The odds of a single pilot becoming incapacitated is very low. That said, if you request two pilots for a company that normally provides only one then the charter rate will go up.

You also have to consider that with two pilots the responsibility for the flight will still be on the shoulders of just one person. The captain has absolute responsibility for his aircraft.


#6

The King Air, which are great aircraft, are all certified for single pilot operation and, depending on the intricacies of the flight, the company may only intend to provide one pilot. Chances are they’ll happily oblige as long as you foot the bill for the other pilot.

So, it’s not silly to ask, but a yes answer will almost definitely cost you money.


#7

The King Air is a turboprop. In simplest terms, it’s a jet engine connected to a propeller. Very dependable engines.


#8

+1


#9

May not have a choice. We should be trying to reassure him, not tell him to drive.


#10

There’s always a choice. And as someone who does this for a living, I’d much rather NOT have someone this paranoid on my aircraft. Nothing personal, but I don’t need someone deciding they REALLY don’t want to be there during a critical phase of flight.

Drive. Amtrak? Greyhound?


#11

How about boss says fly? I guess there’s still an option - quit your job.


#12

anyone conciser that the OP is heading to the Bahamas and might only have the option to fly?


#13

There is still an option. Don’t go or take a boat.
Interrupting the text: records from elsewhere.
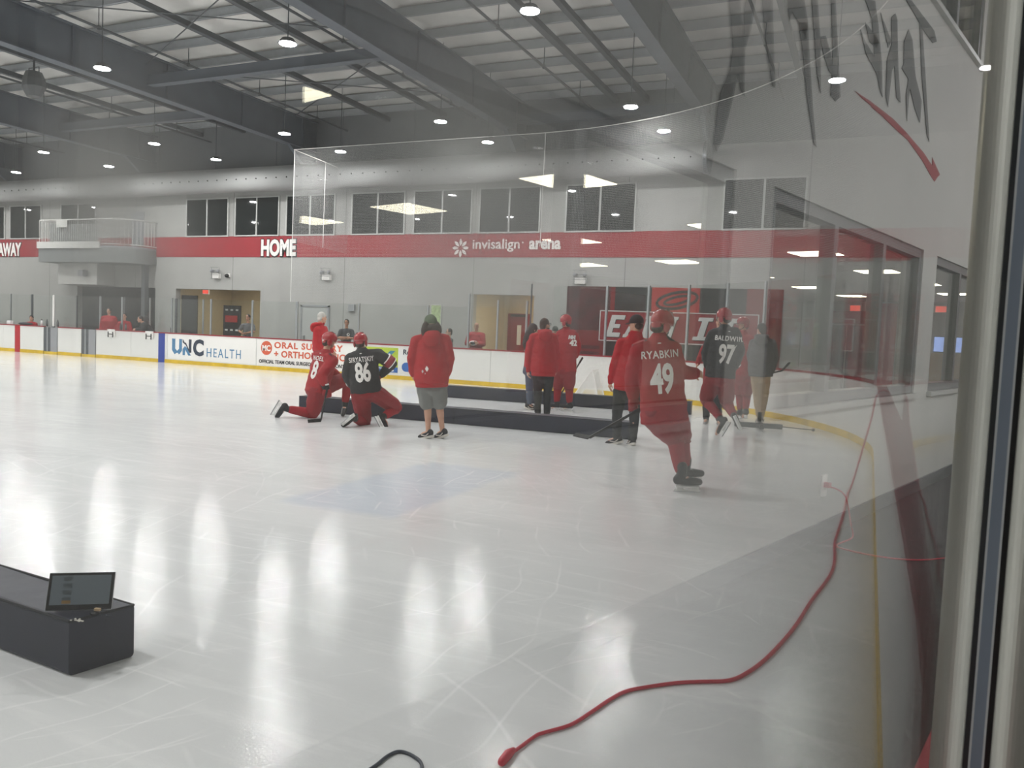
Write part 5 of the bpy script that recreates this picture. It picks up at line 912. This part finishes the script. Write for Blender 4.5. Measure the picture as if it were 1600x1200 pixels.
                so = 0.07; b = nbm(); ell(b, ank-up*so*0.35-fl*0.03, fl*0.055, lat*0.042, up*0.055, 12, 8); chain(b, [ank-up*so*0.5, ank-up*so*0.62+fl*0.09, ank-up*so*0.72+fl*0.165], [.045, .043, .034], 12); SHO = link('shoe', bake(b, 0.009, 2), M['shoegrey' if feet == 'grey' else 'shoe'], P)
                b = nbm(); c = ank-up*(so+0.012)+fl*0.06; loft(b, [(c-up*0.016, fl*0.145, lat*0.048), (c+up*0.016, fl*0.148, lat*0.05)], 24); obj('sole', b, M['sole'], SHO)
                b = nbm(); 
                for sd2 in (-1, 1): tube(b, spline([ank+lat*sd2*0.05-up*0.035-fl*0.03, ank+lat*sd2*0.052-up*0.055+fl*0.03, ank+lat*sd2*0.048-up*0.03+fl*0.10], 5), 0.007, 5)
                obj('side_stripe', b, M['sole'], SHO)
    # ---- gloves
    if gloves:
        for S, sd in (('l', -1), ('r', 1)):
            elb, wri = J[S+'elb'], J[S+'wri']; dr = (wri-elb).normalized(); pn = (rs*(-sd)+fw*0.3); pn = (pn-dr*pn.dot(dr)).normalized(); ac = dr.cross(pn)*sd; b = nbm()
            ell(b, wri+dr*0.055, dr*0.075, ac*0.062, pn*0.042, 12, 8)
            for k in range(4):
                o = ac*(-0.042+0.028*k); p = wri+dr*0.105+o; d1 = (dr*math.cos(.7)+pn*math.sin(.7)); d2 = (dr*math.cos(1.7)+pn*math.sin(1.7)); chain(b, [p-dr*0.02, p, p+d1*0.045, p+d1*0.045+d2*0.04], [.021, .021, .019, .016], 8)
            p = wri+dr*0.03-ac*0.05; chain(b, [p, p+(dr*.7-ac*.4+pn*.5).normalized()*0.05, p+(dr*.7-ac*.4+pn*.5).normalized()*0.05+(dr*.8+pn*.6).normalized()*0.03], [.022, .02, .016], 8)
            GV = link('glove', bake(b, 0.009, 2), M['glove'], P); b = nbm(); chain(b, [wri-dr*0.085, wri-dr*0.005], [.070, .060], 14); obj('cuff', b, M['cuff'], GV, True)
            b = nbm()
            for k in range(5): q = wri-dr*0.04+ac*(-0.028+0.014*k)-pn*0.068; obox(b, q, ac*0.004, dr*0.012, pn*0.004)
            obj('cuff_letters', b, M['white'], GV)
    # ---- head wear and hair
    def shell(c, rx, ry, rz, cut, m, nm, parent=P, rnd=0.0):
        b = nbm(); ell(b, (0, 0, 0), (rx, 0, 0), (0, ry, 0), (0, 0, rz), 28, 20)
        bmesh.ops.bisect_plane(b, geom=b.verts[:]+b.edges[:]+b.faces[:], plane_co=(0, 0, cut), plane_no=(0, 0, -1), clear_outer=True); e = [x for x in b.edges if x.is_boundary]; bmesh.ops.contextual_create(b, geom=e)
        for v in b.verts: v.co = c+hr*v.co.x+hf*v.co.y+hu2*v.co.z
        return obj(nm, b, M[m], parent, True)
    if head.startswith('helmet'):
        H = shell(hd+hu2*0.02-hf*0.008, .112, .136, .125, -0.035, 'helmet', 'helmet'); b = nbm()
        for sd in (-1, 1): ell(b, hd+hr*sd*0.092-hf*0.03-hu2*0.045, hf*0.05, hr*0.02, hu2*0.055, 12, 8)
        ell(b, hd-hf*0.095-hu2*0.03, hr*0.07, hf*0.035, hu2*0.05, 12, 8); obj('ear_guard', b, M['helmet'], H, True)
        b = nbm()
        for sd in (-1, 1):
            for y0 in (-0.05, 0.0, 0.05): obox(b, hd+hu2*(0.133-abs(y0)*0.35)+hf*y0+hr*sd*0.045, hf*0.016, hr*0.007, hu2*0.012, 0.002)
        obj('vents', b, M['strap'], H); b = nbm()
        for sd in (-1, 1): tube(b, [hd+hr*sd*0.095-hu2*0.04, hd+hr*sd*0.07-hu2*0.10+hf*0.03, hd-hu2*0.135+hf*0.05], 0.006, 6)
        obj('chin_strap', b, M['strap'], H); b = nbm(); rows_ = []
        for z in (0.03, -0.045): rows_.append([b.verts.new(hd+hu2*z+hf*(0.14*math.cos(R(a))-0.01)+hr*0.118*math.sin(R(a))) for a in range(-65, 66, 13)])
        for i in range(len(rows_[0])-1): b.faces.new((rows_[0][i], rows_[0][i+1], rows_[1][i+1], rows_[1][i]))
        o = obj('visor', b, M['visor'], H); md = o.modifiers.new('s', 'SOLIDIFY'); md.thickness = 0.003
        b = nbm(); ell(b, hd-hf*0.07-hu2*0.06, hr*0.072, hf*0.05, hu2*0.06, 12, 8); obj('hair', b, M['hairbrn'], P, True)
    elif head in ('short', 'white', 'dark'):
        m = {'short': 'hairbrn', 'white': 'hairwhite', 'dark': 'hairblk'}[head]; b = nbm(); ell(b, hd+hu2*0.034-hf*0.024, hr*0.084, hf*0.096, hu2*0.095, 16, 12); ell(b, hd-hf*0.06-hu2*0.03, hr*0.072, hf*0.05, hu2*0.07, 12, 8)
        link('hair', bake(b, 0.008, 2, 0.006, 5), M[m], P)
    elif head == 'long':
        b = nbm(); ell(b, hd+hu2*0.03-hf*0.025, hr*0.09, hf*0.1, hu2*0.098, 16, 12); chain(b, [hd-hf*0.05, hd-hf*0.10-hu2*0.14, hd-hf*0.13-hu2*0.30, hd-hf*0.12-hu2*0.42], [.09, .085, .075, .035]); link('long_hair', bake(b, 0.009, 3, 0.01, 2), M['hairblk'], P)
    elif head.startswith('cap'):
        m = {'capgreen': 'capgreen', 'capblk': 'capblk', 'capgrey': 'capgrey'}[head]; CPo = shell(hd+hu2*0.035-hf*0.012, .092, .108, .105, -0.028, m, 'cap'); b = nbm()
        pl = [V((0.078*math.sin(R(a)), 0.085+0.075*math.cos(R(a)), 0)) for a in range(-90, 91, 15)]; v0 = [b.verts.new(hd+hr*p.x+hf*p.y+hu2*(0.02-(p.y-0.08)*0.25)) for p in pl]; v1 = [b.verts.new(hd+hr*p.x+hf*p.y+hu2*(0.012-(p.y-0.08)*0.25)) for p in pl]
        b.faces.new(v0); b.faces.new(v1[::-1])
        for i in range(len(pl)): k = (i+1) % len(pl); b.faces.new((v0[i], v1[i], v1[k], v0[k]))
        obj('brim', b, M[m], CPo)
        if head == 'capgreen':
            b = nbm()
            for sd in (-1, 1): chain(b, [hd-hf*0.05+hr*sd*0.075-hu2*0.01, hd-hf*0.07+hr*sd*0.10-hu2*0.09, hd-hf*0.05+hr*sd*0.10-hu2*0.15], [.05, .055, .035])
            ell(b, hd-hf*0.085-hu2*0.08, hr*0.095, hf*0.055, hu2*0.085); link('long_hair', bake(b, 0.009, 3, 0.012, 2), M['hairbrn'], P)
        else:
            b = nbm(); ell(b, hd-hf*0.05-hu2*0.025, hr*0.08, hf*0.062, hu2*0.06, 12, 8); obj('hair', b, M['hairbrn'], P, True)
    return P, dict(pel=pel, ax=ax, rs=rs, fw=fw, J=J, hd=hd, hf=hf, hr=hr, hu=hu2, T=T, tl=tl, decal=decal)
def thing_child(nm, P):
    o = bpy.data.objects.new(nm, None); thing_child.last = o; return o
def stick(label, top, bot, bdir, loc):
    t = thing('hockey_stick', label, 'hockey stick', loc); top, bot, bdir = V(top), V(bot), V(bdir).normalized(); d = (bot-top).normalized(); u, v = frame_of(d); b = nbm(); obox(b, (top+bot)/2, u*0.011, v*0.014, (bot-top)/2, 0.003); obj('shaft', b, M['stick'], t)
    n = d.cross(bdir).normalized(); up = n.cross(bdir).normalized(); up = up if up.dot(d) < 0 else -up; b = nbm(); obox(b, bot+bdir*0.13+up*0.0, bdir*0.13, up*0.028, n*0.006, 0.004); obj('blade', b, M['tape'], t); b = nbm(); obox(b, top+d*0.06, u*0.014, v*0.017, d*0.08, 0.004); obj('grip_tape', b, M['tape'], t); return t
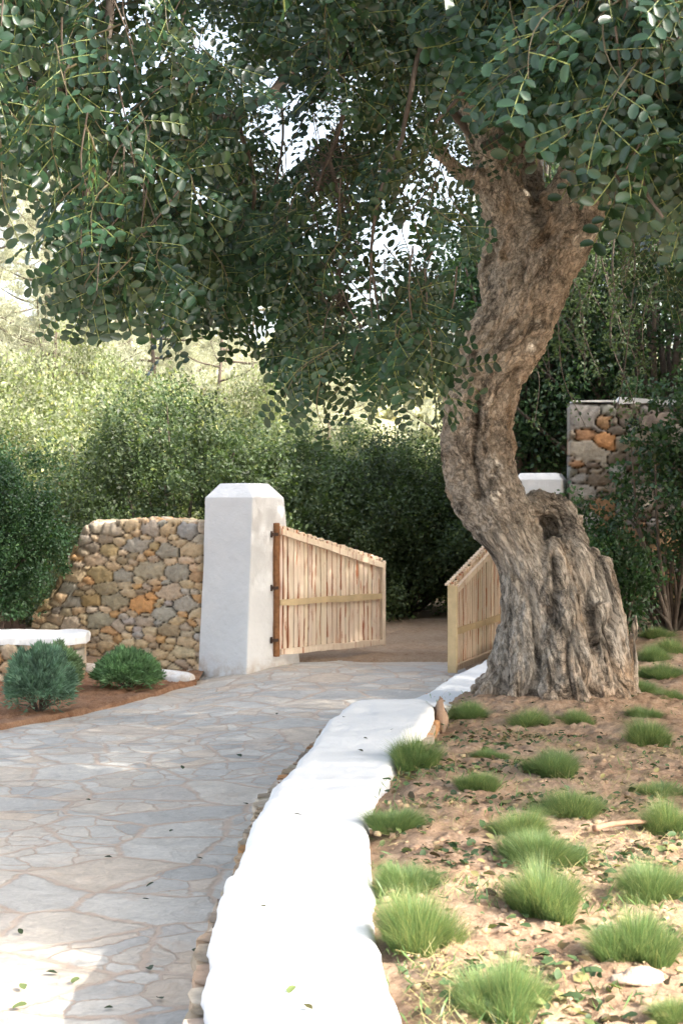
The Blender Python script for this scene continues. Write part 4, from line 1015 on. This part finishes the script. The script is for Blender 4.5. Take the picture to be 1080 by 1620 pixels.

Or quit your job, as Dave said. No one said all the options were good ones.


#14

Other considerations:

  • Multiple stops during the day and the stops are not close to each other
  • Need to eliminate overnight stays. This would eliminate trips over about 300 miles roundtrip via ground
  • Bahamas as the destination is one idea. There are also other places where flying would be practical such as the islands in Puget Sound (Washington), the islands off the Maine coast, and the Alaskan panhandle (southern portion of the panhandle should be easily accessible by a King Air from northwest Washington).